Existing pathway programmes have one year to comply with the regulations, and the guidance applies with immediate effect for all pathways instigated after its publication.

Cheryl Delk Le Good, executive director of EnglishUSA, told The PIE News the association’s membership of intensive English programmes are in the process of digesting the information and putting together any questions they might have.

“EnglishUSA members have been awaiting this final guidance for quite a while, but are pleased that SEVP was able to provide it in the calendar year as has been announced at recent conferences,” she said.

“Once they have fully digested the new guidance, members can move forward with reinforcing changes they have made or were planning to make to their programmes.”

Along with the final guidance on pathways, SEVP has also issued interim final guidance on evidentiary requirements for vocational schools and private elementary and K-12 schools wishing to be certified by SEVP so they can enrol international students.

Representatives from SEVP discussed upcoming guidance at the NAFSA conference in Denver this year.

Representatives from SEVP discussed upcoming guidance at the NAFSA conference in Denver this year.

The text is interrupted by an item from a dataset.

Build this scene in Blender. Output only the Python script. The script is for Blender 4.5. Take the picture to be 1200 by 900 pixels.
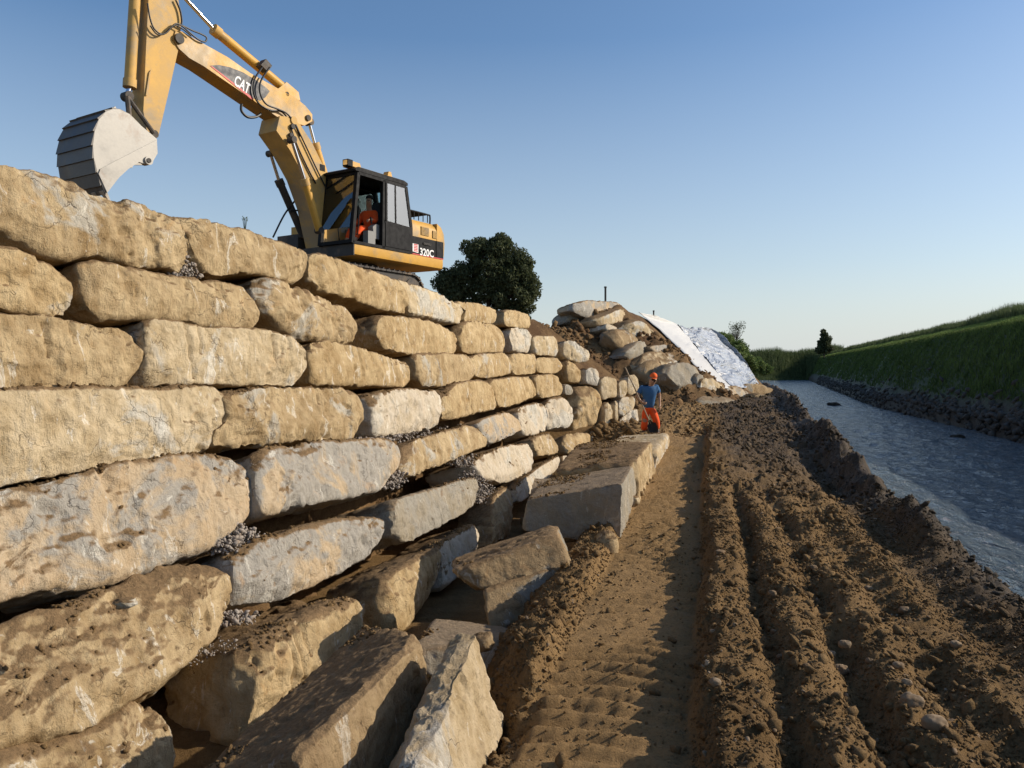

The guidance also lays out the evidentiary requirements for postsecondary schools that don’t meet the usual eligibility criteria for SEVP certification.

Ordinarily, certified schools must be either: degree-granting state institutions; degree granting and accredited by a nationally recognised body; or a secondary school that is operated by or as part of one of the former two types of postsecondary institution.

Evidentiary requirements for postsecondary schools include documentation demonstrating articulation agreements and state-issued professional licences obtained by graduates relating to their programme of study.

Vocational schools must also submit alumni’s professional licences as well as proof of employment to demonstrate that programmes achieve their aim of preparing graduates for the workforce.

And K-12 and elementary schools must submit detailed evidence showing students progress to the next grade level and are accepted to secondary schools.

SEVP is seeking comment from sector stakeholders on the guidance regarding evidentiary requirements until December 12.

In the meantime, the guidance is effective immediately for new programmes and after 60 days for currently certified schools.